Les faits sont les suivants : Le franchiseur d’une grande enseigne avait conclu un contrat de franchise avec l’un de ses franchisés pour une durée de 7 ans pour l’exploitation d’un fonds de commerce alimentaire. Ce contrat comportait une clause par laquelle le franchisé s’engageait, en cas de rupture anticipée du contrat, à ne pas utiliser, pendant une période d’un an à compter de sa résiliation, une enseigne de renommée nationale ou régionale, déposée ou non, et à ne pas offrir en vente des marchandises dont les marques sont liées à ces enseignes dans un rayon de 5 km du magasin. Le contrat a été rompu de manière anticipée par le franchisé.

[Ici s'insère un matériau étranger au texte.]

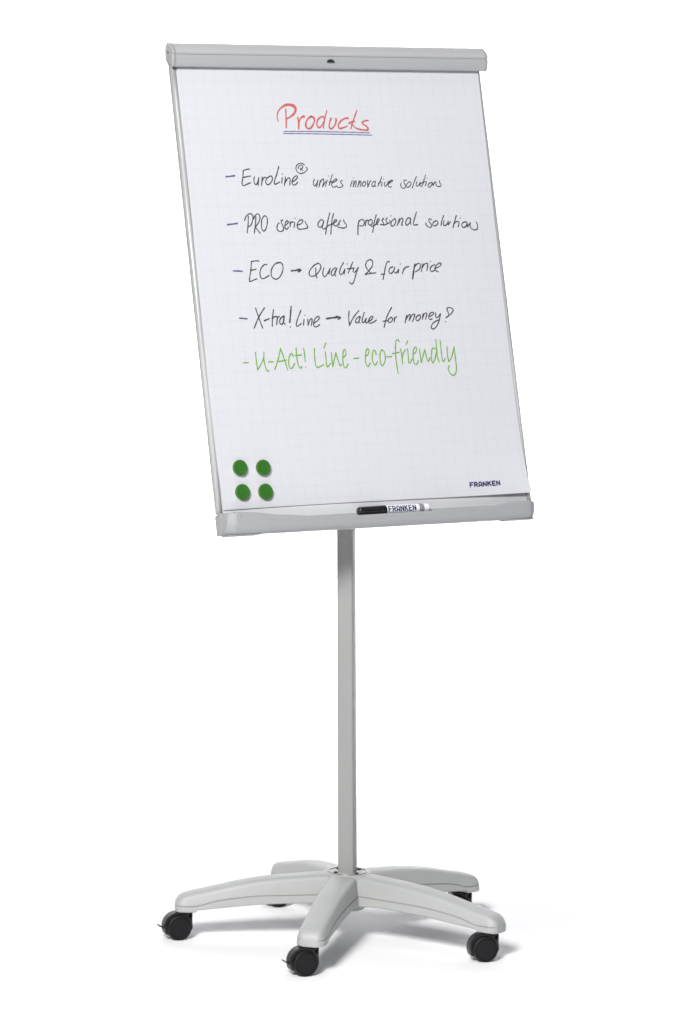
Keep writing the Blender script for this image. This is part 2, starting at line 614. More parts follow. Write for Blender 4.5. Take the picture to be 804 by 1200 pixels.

La Cour d’appel a déclaré que la clause de non réaffiliation doit s’analyser comme une clause de non concurrence, en ce qu’elle restreint la possibilité pour l’ancien franchisé de poursuivre son activité dans les mêmes conditions avec une enseigne concurrente. La Cour d’appel avait pris le soin de préciser qu’un commerce de taille de celui du franchisé dans le secteur géographique concerné n’a d’espoir de pérenniser une exploitation économiquement viable qu’en ayant recours à un approvisionnement en provenance d’un réseau ou d’une centrale d’achat permettant, du fait du regroupement, l’accès à des prix compétitifs et que faute de disposer de produits que seule une enseigne de renommée régionale et nationale peut lui fournir, l’ancien franchisé ne peut espérer poursuivre son exploitation dans des conditions normales ; et qu’à défaut de preuve de transmission de savoir-faire, la clause de non réaffiliation n’a pas pour objet de protéger un intérêt légitime et qu’elle est disproportionnée par rapport à son objectif, faisant perdre toute possibilité de survie au commerce.
Il est important de tenir compte de l’impact économique d’une clause de non-réaffiliation sur la situation du franchisé et sur celle du franchiseur comme cela se fait dans le cadre de l’analyse d’une clause de non concurrence. En effet, bien que le franchiseur doit protéger son savoir-faire et ses méthodes de vente et inclure par là même une clause de non concurrence post contractuelle, encore faut il qu’il y ait un véritable savoir-faire du franchiseur et qu’il y ait à protéger des intérêts légitimes. Un certain nombre de contrats qui lient des enseignes de la grande distribution à des exploitants de point de vente ne recèlent pas un véritable savoir-faire susceptible d’une protection, il s’agit assez souvent de contrats de distribution classiques ou des contrats de licence de marque ou de nom commercial aménageant les règles de vente et de distribution des produits de l’enseigne. Dans ce cas, une clause de non concurrence ou une clause de non-réaffiliation aurait un impact limité et serait disproportionnée par rapport à l’objectif souhaité, c’est-à-dire la sauvegarde des intérêts légitimes du franchiseur.
Quel serait le coût économique pour un franchisé s’il était frappé d’une obligation de non réaffiliation à des enseignes nationales ou régionales par rapport à l’exercice d’une activité hors réseau ?
Dans le secteur d’alimentation générale, l’activité de vente de produits se fait, majoritairement, à travers des enseignes régionales ou nationales et laissent une faible marge de manœuvre au franchisé de se réaffilier à une enseigne autre. Revenir à le priver de s’associer à une enseigne nationale ou régionale ne serait il pas de le priver des avantages suivants qui ont un impact économique certain et qui facilitent grandement l’exploitation de son fonds : le bénéfice d’un concept déjà mis au point et testé, le bénéfice d’un nom commercial connu, le bénéfice d’une économie de coûts sur l’approvisionnement des produits (taux plus compétitifs, large gamme), une meilleure couverture géographique protégé généralement par une exclusivité. A contrario, exercer pour le franchisé son activité hors réseau pourrait lui coûter plus cher, ce qui reviendrait à le limiter dans son activité voir même le priver de son activité. D’où la nécessité que la clause de non-réaffiliation réponde aux mêmes conditions de validité que la clause de non concurrence. Si la cour d’appel de Caen n’avait pas assimilé ces deux clauses et si elle avait édicté des conditions de validité propres à la clause de non-réaffiliation, peut être que la Cour de Cassation n’aurait-elle pas cassé son arrêt sur le visa de l’article 1134 du Code Civil ?
Il faudra attendre la position de la Cour d’appel de renvoi pour connaître les conditions de validité d’une clause de non-réaffiliation par rapport à une clause de non concurrence en espérant que cette cour tiendra compte de la finalité économique d’une telle clause.